Одним из ключей к сложной прозе Макэлроя является его эссе «Художественная литература как поле роста» (1992), где он объясняет своё отношение к пространственному аспекту художественного творчества и тому, почему наука становится главным поставщиком метафор для писателей второй половины ХХ века. Однако писатель подчеркивает, что никогда не пишет о науке (даже в «Плюсе»), и его книги «об общественной жизни и зародышевых одиночествах, о женщинах и мужчинах, которые растут врозь и вместе». Рост в его романах — это не метафорическое выростание-разрастание, а часть того, что он называет «гомология», развитие функционального языка и функциональных соответствий: «Если речь — это тело, то рост каждого — это один рост, рост знания». Поле для него — это метафора и, как догадывался физик Джеймс Клерк Максвелл, «мы тоже путешествующие поля, пусть, может, не всегда электромагнитные», поля в качестве посредника, в котором могут передаваться различные силы и действия, могущие влиять на расстоянии.
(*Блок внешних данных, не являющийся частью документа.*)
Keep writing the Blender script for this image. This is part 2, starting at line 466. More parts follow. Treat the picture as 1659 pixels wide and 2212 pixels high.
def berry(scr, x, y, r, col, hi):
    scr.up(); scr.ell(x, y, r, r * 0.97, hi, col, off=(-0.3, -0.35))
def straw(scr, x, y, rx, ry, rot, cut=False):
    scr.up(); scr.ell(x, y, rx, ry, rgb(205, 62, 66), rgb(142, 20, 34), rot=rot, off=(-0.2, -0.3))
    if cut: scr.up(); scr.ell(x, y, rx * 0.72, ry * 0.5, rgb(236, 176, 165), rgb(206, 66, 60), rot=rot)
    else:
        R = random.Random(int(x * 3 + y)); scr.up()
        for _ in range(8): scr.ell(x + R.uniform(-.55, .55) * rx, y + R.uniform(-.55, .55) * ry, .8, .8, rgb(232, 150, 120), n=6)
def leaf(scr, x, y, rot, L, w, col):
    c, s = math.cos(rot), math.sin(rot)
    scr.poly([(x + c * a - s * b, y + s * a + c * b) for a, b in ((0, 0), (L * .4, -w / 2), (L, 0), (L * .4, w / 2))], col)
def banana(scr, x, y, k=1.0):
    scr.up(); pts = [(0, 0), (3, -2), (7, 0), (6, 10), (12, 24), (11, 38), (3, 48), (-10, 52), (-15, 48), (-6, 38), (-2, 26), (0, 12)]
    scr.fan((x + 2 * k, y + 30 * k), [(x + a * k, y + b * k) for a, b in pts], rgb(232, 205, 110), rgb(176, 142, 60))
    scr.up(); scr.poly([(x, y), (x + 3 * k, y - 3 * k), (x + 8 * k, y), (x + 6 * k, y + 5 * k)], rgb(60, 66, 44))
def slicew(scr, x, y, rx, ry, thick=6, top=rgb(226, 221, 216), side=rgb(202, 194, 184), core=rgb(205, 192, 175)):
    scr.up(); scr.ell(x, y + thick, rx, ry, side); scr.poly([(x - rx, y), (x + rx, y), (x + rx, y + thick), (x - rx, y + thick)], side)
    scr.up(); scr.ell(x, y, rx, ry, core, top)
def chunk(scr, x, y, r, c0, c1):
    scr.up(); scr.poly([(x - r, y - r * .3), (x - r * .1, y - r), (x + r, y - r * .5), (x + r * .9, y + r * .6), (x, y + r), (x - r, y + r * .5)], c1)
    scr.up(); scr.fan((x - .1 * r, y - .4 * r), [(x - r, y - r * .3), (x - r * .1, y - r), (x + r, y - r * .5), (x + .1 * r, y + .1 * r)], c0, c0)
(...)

Так, например, в романе «Смотровой картридж» один из персонажей чувствует свою жизнь как постоянное погружение в «огромное приумноженное поле налетающих информаций» (a great multiple field of impinging informations). Уильям Смит Уилсон предложил простое объяснение того, почему тексты Макэлроя так непросто читать: автор придумал новый жанр в постмодернистской литературе, роман-поле, который существенно отличается от привычных жанровых разновидностей. В романах писателя поле выступает одновременно и эстетической структурой, и содержанием, а персонаж не самоценен, а является лишь областью пространственно-временного поля. «Три-виальные» детали в его текстах — это часть трехмерных событий, удостоверяющих непрерывность (преемственность) взаимозависимых поля и личности. То есть такие романы лучше доказывают определяющий тезис постмодернизма о тексте как мире, хотя неподготовленному читателю иногда может показаться, что наш мир всё же несколько понятнее, чем тексты Макэлроя, однако это, безусловно, обманчивое впечатление, вызванное индивидуальной неспособностью понять всю полноту мира, что за нас пытается сделать писатель. Предлагаю нам присоединиться.